(Raw records)
----
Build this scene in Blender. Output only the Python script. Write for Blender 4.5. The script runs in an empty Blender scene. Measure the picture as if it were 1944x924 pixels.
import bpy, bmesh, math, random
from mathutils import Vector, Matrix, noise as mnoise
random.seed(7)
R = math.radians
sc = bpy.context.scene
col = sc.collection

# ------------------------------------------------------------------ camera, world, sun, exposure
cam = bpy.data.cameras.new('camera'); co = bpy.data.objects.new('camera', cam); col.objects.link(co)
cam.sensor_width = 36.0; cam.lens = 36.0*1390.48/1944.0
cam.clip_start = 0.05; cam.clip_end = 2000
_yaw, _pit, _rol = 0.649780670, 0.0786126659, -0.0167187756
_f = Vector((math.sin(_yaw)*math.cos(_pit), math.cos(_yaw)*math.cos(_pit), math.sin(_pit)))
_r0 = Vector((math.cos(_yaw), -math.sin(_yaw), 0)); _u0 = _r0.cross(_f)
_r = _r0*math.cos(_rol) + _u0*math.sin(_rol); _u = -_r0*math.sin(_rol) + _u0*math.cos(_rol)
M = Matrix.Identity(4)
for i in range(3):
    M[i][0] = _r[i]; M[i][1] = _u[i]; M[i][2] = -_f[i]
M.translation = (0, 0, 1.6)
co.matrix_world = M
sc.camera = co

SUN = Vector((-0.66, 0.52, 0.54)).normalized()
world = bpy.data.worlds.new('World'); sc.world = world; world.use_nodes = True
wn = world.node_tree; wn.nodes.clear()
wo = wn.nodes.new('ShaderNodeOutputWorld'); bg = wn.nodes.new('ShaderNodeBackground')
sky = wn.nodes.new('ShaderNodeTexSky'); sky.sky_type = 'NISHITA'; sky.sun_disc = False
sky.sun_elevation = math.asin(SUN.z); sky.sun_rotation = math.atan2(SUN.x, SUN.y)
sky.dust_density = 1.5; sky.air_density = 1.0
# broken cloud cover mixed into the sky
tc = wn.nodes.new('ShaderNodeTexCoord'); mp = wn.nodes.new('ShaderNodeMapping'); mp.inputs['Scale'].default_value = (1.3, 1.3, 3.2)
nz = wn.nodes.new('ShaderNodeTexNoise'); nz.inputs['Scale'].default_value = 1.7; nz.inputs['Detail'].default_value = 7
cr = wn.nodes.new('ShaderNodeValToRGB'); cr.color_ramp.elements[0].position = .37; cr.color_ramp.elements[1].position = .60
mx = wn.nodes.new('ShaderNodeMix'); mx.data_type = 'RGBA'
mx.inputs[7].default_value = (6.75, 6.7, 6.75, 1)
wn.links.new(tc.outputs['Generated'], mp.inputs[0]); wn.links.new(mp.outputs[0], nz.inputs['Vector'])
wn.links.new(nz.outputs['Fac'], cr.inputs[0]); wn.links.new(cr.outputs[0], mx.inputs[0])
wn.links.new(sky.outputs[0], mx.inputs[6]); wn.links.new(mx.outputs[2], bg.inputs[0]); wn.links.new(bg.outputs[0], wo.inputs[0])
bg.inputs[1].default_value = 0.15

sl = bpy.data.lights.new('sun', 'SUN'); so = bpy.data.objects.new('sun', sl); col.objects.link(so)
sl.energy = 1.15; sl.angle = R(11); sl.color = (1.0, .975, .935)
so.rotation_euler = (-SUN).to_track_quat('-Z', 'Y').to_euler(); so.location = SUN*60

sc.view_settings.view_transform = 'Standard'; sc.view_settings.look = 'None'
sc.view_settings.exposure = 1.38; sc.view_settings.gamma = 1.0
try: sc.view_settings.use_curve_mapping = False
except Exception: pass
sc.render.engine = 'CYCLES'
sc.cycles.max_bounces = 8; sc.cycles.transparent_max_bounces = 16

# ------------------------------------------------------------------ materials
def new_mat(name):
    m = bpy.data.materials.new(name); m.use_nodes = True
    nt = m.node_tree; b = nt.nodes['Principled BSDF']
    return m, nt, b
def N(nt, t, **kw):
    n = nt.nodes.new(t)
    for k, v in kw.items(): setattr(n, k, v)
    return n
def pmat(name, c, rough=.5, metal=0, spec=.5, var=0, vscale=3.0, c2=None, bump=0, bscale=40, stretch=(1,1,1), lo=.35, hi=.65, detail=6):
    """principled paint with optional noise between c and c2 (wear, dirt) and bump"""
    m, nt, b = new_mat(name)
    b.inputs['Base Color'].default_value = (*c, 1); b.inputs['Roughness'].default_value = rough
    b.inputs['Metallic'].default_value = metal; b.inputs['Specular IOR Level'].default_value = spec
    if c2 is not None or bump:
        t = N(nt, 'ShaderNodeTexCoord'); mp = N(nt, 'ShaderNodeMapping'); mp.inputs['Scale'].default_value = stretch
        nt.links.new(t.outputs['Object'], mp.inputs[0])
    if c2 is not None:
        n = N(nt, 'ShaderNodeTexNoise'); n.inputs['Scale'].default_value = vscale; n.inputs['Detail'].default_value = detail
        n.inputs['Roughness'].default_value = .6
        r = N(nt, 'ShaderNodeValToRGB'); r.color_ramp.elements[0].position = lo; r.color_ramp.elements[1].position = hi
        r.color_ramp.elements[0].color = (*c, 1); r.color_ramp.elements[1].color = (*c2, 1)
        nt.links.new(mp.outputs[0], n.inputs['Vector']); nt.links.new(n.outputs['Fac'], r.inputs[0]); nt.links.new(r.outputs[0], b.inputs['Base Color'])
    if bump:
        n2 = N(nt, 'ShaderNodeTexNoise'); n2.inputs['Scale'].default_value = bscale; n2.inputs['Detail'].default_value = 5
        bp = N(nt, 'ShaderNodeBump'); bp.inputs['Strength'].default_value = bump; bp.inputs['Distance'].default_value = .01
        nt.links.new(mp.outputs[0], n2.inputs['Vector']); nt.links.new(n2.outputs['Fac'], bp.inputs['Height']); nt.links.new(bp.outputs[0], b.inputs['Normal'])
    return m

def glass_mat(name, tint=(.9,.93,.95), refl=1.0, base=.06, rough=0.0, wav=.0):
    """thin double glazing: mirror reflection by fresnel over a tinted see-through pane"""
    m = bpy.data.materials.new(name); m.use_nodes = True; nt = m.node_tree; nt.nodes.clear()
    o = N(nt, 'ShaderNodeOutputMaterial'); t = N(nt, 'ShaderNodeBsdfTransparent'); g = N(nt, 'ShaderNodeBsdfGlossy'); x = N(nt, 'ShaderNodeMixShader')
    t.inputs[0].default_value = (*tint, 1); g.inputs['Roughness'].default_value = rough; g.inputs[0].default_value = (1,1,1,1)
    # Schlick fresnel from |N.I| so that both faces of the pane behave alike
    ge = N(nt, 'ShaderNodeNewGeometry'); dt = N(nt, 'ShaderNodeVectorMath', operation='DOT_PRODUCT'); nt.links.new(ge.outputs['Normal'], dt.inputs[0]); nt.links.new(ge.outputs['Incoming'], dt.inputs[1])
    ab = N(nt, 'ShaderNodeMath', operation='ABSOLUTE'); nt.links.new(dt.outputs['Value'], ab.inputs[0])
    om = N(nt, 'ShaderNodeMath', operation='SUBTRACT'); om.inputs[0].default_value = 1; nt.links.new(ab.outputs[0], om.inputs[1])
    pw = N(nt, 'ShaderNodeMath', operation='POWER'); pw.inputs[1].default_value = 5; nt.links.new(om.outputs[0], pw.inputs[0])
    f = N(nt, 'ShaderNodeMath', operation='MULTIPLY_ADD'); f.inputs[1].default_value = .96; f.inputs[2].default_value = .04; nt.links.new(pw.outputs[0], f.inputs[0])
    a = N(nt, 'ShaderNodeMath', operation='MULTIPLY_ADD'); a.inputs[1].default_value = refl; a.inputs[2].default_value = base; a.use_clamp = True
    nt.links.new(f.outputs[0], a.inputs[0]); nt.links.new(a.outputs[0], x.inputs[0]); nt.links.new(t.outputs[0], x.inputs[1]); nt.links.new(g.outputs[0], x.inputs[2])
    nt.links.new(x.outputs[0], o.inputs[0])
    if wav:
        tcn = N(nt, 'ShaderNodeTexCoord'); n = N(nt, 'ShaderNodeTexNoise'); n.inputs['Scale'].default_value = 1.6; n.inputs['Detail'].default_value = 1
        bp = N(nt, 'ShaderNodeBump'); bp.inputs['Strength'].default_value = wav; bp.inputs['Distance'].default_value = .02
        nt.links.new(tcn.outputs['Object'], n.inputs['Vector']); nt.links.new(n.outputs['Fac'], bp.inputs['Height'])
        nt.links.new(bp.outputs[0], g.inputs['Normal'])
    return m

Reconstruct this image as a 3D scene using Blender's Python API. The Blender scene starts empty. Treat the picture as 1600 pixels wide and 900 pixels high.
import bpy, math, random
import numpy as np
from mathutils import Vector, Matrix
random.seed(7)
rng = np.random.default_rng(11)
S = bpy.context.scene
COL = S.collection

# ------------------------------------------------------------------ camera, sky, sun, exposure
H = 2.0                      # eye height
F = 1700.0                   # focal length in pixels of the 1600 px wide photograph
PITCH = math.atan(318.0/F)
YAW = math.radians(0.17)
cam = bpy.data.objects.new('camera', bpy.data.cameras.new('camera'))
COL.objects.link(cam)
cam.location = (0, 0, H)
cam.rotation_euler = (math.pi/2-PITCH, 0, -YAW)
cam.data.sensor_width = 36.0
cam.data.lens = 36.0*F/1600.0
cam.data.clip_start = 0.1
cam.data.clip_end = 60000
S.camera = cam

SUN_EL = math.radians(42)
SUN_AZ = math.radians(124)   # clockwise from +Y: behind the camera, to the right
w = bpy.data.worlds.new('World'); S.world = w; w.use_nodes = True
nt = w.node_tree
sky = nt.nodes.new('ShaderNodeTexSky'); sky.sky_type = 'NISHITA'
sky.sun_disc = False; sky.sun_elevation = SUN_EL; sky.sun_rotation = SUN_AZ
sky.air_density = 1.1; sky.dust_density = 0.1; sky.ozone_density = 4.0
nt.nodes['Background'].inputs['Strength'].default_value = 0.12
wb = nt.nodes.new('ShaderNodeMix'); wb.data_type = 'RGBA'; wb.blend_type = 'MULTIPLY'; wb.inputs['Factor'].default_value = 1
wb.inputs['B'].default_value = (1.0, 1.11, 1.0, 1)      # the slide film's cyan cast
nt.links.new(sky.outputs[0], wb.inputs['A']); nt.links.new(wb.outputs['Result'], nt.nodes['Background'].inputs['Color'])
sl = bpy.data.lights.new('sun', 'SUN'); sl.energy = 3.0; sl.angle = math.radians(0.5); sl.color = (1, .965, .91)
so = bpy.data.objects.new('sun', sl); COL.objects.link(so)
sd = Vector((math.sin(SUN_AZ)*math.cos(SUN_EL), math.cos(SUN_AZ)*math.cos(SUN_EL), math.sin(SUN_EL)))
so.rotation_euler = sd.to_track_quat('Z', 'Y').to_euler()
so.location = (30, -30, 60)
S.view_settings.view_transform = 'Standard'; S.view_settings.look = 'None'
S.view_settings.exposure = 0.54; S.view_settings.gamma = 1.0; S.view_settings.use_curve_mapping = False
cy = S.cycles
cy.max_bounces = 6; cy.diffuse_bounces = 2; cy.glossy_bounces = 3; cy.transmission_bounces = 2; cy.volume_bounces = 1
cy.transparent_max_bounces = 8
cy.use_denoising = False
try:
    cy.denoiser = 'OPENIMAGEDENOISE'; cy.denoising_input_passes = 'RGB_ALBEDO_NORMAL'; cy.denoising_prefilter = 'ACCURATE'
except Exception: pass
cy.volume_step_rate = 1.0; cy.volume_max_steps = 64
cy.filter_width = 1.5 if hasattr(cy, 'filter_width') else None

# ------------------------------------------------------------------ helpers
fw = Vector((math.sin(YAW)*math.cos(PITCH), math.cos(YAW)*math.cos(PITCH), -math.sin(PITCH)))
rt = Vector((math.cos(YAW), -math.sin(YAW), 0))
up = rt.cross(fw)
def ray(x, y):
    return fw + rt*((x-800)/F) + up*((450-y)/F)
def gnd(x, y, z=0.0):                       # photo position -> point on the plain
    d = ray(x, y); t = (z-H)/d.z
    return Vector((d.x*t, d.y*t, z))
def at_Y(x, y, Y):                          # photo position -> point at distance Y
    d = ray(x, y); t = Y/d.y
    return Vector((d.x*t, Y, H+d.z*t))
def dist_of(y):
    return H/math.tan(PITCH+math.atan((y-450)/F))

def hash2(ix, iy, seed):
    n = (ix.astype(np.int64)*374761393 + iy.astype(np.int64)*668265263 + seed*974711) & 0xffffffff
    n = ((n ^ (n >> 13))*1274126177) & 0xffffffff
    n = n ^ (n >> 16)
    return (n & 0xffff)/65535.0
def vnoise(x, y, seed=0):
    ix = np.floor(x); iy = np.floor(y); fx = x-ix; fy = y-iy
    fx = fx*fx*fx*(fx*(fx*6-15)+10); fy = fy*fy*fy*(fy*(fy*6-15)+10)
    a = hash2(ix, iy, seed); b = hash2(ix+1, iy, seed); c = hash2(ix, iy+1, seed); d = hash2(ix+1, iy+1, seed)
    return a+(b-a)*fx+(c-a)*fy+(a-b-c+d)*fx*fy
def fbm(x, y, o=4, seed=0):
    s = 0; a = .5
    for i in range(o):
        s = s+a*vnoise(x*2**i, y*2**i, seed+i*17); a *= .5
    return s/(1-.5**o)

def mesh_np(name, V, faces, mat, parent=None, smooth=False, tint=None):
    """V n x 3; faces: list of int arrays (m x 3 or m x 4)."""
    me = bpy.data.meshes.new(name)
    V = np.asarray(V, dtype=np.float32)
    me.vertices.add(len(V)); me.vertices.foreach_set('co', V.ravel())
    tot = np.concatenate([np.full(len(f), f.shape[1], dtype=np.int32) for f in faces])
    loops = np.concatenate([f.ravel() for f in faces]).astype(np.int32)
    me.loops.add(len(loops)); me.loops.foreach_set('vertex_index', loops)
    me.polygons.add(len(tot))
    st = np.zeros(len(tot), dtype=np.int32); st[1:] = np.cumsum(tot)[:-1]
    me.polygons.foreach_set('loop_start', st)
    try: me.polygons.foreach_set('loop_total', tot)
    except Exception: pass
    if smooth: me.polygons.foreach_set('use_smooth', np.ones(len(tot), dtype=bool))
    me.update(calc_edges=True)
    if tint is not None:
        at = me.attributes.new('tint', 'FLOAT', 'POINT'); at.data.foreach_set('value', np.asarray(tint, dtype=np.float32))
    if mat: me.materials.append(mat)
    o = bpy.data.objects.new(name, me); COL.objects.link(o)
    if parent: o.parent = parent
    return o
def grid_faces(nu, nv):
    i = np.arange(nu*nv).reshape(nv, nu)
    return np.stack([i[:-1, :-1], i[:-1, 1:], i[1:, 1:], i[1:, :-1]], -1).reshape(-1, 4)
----
> _EXERCISE PROMPT_
Quote word for word the lines from the line holding "Reconstruct this image" through the line holding "COL = S.collection"; include both of those lines and add nothing.

> _SOLVED EXERCISE_
Reconstruct this image as a 3D scene using Blender's Python API. The Blender scene starts empty. Treat the picture as 1600 pixels wide and 900 pixels high.
import bpy, math, random
import numpy as np
from mathutils import Vector, Matrix
random.seed(7)
rng = np.random.default_rng(11)
S = bpy.context.scene
COL = S.collection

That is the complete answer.